In a CNC3 news report yesterday, Harnarine was quoted as saying the “bitter hatred of creoles and Christians” was at the heart of the credit giant’s collapse. Harnarine said the HCU stayed true to the principles of Hinduism and was ready to face the courts to defend his choices and his actions while at the helm of the credit union. 

 

 

He described the allegations and implications contained in the report as “recycled goods” and was nothing more that a multi-million dollar “smoke screen” designed to hide the truth.

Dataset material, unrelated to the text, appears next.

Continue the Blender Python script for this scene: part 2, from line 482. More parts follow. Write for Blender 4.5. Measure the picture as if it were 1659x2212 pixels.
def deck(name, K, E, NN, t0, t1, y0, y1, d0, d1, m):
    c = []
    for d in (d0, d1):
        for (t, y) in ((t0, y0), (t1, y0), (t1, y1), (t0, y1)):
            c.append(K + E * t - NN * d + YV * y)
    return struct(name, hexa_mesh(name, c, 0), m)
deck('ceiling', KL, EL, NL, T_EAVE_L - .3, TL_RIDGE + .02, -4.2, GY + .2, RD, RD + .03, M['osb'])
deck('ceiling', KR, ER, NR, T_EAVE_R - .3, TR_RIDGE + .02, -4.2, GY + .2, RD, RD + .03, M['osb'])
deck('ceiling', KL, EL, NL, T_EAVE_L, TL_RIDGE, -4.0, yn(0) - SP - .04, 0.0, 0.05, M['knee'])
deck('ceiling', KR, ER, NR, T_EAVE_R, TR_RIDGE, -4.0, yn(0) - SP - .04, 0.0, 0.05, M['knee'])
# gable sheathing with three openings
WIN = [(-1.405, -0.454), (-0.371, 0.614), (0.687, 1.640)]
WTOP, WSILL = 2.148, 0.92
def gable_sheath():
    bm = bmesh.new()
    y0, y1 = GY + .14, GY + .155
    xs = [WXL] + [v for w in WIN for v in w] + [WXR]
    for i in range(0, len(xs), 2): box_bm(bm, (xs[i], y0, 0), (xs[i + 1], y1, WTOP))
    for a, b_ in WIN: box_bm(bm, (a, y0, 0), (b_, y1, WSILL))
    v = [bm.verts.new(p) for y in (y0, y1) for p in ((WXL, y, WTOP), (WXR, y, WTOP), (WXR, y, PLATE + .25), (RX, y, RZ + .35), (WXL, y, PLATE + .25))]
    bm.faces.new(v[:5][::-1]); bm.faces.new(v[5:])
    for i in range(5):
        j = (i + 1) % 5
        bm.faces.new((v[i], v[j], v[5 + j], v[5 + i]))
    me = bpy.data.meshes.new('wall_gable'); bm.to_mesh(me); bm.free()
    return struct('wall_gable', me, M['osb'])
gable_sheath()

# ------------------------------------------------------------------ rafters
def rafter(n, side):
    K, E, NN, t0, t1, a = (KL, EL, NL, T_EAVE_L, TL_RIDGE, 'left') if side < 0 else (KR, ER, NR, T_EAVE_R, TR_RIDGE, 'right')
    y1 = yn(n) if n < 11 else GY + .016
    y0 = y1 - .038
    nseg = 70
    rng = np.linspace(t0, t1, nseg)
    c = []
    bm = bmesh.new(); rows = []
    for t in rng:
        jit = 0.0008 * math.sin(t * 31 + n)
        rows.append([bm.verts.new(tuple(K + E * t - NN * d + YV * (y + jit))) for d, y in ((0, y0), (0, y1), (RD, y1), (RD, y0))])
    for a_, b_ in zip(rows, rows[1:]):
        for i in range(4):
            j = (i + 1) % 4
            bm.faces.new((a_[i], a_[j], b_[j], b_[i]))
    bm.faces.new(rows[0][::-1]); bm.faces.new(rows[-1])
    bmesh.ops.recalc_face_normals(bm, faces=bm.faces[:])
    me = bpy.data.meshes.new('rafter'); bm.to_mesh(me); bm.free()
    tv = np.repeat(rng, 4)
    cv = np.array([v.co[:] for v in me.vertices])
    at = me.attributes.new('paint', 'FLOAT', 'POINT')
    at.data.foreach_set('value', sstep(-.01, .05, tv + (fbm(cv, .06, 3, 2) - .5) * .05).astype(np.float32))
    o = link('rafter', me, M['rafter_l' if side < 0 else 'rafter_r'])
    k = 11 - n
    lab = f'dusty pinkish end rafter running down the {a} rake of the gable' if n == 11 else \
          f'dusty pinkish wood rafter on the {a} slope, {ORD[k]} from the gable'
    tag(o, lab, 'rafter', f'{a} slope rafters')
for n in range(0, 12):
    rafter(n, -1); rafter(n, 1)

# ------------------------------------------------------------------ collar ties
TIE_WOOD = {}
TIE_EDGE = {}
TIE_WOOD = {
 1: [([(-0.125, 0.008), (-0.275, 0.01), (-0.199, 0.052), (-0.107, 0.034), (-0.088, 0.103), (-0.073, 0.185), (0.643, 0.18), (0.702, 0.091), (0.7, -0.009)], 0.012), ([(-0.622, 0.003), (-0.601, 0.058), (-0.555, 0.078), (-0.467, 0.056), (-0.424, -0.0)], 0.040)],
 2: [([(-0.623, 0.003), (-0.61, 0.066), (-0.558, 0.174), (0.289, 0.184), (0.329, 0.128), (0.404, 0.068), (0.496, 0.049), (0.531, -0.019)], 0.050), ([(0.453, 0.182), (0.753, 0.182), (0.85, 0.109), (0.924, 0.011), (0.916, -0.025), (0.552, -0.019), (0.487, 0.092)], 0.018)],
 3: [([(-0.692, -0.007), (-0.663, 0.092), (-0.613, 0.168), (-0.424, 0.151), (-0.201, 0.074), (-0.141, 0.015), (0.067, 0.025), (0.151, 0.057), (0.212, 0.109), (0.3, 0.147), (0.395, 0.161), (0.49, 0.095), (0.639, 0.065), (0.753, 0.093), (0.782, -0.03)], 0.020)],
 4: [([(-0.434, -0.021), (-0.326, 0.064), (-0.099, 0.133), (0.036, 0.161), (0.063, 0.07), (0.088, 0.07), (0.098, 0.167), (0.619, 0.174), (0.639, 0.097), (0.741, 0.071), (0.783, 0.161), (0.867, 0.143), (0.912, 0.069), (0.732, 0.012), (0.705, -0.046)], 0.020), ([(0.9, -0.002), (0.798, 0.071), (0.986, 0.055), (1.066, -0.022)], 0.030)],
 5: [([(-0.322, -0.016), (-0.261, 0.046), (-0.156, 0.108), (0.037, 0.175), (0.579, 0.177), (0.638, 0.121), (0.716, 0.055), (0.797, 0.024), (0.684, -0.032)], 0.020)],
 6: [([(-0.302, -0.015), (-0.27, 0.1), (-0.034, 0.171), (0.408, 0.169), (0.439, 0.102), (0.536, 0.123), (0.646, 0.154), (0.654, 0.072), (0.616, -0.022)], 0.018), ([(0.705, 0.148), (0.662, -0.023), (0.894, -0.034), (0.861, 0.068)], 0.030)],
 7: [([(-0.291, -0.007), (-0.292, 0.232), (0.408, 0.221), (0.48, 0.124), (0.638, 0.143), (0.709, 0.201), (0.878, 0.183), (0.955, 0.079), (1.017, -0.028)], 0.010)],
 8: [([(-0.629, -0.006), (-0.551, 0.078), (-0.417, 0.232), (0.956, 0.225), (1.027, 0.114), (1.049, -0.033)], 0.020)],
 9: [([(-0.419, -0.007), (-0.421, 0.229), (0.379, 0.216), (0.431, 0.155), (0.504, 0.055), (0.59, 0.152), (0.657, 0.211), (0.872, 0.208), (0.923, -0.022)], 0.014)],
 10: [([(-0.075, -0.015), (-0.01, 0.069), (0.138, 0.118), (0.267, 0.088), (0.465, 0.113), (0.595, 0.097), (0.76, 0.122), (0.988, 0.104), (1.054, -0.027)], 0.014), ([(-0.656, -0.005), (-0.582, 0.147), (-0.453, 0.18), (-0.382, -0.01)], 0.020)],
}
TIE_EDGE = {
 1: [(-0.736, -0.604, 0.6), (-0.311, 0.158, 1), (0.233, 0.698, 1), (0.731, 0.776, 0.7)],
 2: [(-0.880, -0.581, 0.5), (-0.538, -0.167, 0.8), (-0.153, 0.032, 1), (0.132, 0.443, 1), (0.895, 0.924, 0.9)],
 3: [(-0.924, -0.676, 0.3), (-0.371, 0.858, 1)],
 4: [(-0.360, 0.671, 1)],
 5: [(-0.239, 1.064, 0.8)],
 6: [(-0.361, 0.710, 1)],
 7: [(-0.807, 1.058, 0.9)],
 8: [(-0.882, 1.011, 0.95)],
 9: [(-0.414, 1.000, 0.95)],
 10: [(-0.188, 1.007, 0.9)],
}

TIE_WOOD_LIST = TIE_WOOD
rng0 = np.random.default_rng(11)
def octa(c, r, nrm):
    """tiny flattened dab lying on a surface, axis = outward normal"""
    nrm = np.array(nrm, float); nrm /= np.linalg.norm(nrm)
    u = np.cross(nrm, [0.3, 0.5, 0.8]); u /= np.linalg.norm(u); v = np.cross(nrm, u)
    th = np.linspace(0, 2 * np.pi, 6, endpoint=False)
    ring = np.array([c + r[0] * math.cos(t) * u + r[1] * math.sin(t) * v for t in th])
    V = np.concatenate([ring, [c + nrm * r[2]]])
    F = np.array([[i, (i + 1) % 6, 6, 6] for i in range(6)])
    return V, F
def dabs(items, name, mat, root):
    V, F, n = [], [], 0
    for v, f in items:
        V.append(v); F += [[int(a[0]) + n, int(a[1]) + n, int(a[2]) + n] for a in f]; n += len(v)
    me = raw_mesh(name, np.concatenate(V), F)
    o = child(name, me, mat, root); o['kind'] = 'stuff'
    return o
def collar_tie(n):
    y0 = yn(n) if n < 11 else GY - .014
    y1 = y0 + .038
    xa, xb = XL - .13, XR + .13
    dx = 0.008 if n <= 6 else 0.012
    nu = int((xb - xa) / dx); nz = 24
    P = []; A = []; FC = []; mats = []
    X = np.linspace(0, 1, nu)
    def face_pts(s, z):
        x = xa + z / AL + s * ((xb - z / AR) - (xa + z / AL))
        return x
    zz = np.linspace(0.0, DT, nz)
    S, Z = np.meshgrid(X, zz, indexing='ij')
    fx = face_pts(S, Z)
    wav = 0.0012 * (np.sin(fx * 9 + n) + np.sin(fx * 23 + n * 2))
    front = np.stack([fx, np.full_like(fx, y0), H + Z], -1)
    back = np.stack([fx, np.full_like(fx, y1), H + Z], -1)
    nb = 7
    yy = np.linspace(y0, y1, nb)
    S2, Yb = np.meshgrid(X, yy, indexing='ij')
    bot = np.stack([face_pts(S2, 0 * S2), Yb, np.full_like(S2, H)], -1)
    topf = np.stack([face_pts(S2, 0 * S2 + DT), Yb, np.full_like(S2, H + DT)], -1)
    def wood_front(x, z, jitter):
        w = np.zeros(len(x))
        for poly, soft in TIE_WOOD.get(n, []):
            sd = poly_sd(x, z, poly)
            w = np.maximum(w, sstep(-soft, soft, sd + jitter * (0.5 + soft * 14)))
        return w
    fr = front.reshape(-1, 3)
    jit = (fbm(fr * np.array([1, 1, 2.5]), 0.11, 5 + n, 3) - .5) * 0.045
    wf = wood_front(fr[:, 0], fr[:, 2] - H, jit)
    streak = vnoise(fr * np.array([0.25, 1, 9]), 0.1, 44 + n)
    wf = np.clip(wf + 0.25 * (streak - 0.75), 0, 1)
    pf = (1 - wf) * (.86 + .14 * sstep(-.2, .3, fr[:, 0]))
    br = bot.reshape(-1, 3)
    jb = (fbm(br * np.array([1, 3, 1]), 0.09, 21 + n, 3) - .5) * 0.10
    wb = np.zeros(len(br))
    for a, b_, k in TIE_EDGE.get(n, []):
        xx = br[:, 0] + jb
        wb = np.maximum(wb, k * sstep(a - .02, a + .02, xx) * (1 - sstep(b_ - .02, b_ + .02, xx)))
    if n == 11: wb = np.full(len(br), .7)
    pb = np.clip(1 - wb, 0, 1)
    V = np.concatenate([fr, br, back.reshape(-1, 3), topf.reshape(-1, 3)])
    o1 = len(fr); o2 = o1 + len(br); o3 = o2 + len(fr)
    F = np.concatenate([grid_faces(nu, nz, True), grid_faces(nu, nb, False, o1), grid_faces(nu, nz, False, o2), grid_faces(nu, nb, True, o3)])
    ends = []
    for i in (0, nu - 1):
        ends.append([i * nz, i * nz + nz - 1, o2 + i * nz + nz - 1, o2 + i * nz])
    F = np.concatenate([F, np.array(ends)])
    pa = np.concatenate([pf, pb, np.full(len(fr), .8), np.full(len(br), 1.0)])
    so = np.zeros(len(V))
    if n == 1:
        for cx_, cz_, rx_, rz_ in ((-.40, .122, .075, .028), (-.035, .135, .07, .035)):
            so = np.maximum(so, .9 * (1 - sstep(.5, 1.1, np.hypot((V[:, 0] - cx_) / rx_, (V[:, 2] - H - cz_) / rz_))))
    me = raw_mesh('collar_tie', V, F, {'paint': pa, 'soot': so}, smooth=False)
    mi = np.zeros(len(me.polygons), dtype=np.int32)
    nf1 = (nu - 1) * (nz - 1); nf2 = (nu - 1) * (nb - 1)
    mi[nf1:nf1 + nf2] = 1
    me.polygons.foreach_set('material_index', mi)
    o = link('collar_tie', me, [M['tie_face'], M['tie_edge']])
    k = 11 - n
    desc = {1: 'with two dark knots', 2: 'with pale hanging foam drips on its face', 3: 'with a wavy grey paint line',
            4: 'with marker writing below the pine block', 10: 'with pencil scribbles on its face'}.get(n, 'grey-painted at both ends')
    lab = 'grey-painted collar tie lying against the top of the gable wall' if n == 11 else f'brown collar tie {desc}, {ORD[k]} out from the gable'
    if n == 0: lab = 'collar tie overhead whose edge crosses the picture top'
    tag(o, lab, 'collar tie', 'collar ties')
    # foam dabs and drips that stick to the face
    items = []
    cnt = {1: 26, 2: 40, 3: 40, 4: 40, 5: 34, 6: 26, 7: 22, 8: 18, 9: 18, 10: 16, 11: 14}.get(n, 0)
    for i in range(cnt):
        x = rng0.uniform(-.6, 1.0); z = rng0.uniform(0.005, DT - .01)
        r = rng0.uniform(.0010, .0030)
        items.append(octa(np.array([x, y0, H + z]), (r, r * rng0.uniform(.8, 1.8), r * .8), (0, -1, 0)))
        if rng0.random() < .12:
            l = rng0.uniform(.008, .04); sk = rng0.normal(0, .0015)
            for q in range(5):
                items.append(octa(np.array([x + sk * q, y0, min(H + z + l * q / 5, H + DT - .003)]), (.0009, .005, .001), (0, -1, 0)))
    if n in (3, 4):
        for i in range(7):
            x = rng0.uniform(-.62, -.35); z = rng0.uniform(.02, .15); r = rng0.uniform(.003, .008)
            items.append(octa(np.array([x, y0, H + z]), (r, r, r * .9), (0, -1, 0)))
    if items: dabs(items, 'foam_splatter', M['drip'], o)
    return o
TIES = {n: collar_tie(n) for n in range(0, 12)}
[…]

He said he will give his side of the story in court. The report into the collapse of HCU found that former People’s National Movement (PNM) Labour minister, Danny Montano’s “political decisions” played a role in the lack of controls over the over-reaching credit union.

 

While detailing the 33 internal reasons for HCU’s demise, Colman also noted Montano as factoring in the single key external. “The main external cause of HCU’s collapse was the defective supervisory regime as operated by the CCD (Commissioner for Co-operative Development),” the report noted. The report did not find the then director of the CCD culpable, however, but found that the inability to properly supervise stemmed from staff shortages and a lack of funding to operate an inquiry.

 

The report found that while the CCD made applications for such funding for an inquiry to Montano, it was refused. “That left him (CCD head) unable to appoint an outside firm of accountants to conduct what was likely to be an expensive investigation unless he could obtain funding from the MOL. That put the CCD in the position where his independent judgment could be obstructed by a political decision to withhold money,” the report found.

 

The Colman report also noted that such a decision by Montano “was in effect substituting his own judgement for that of the CCD by attaching greater weight to avoiding the risk of a run on HCU with the possible impact on other credit unions than to an inquiry directed to the protection of the members of and depositors in HCU.” Several attempts to contact Montano were unsuccessful.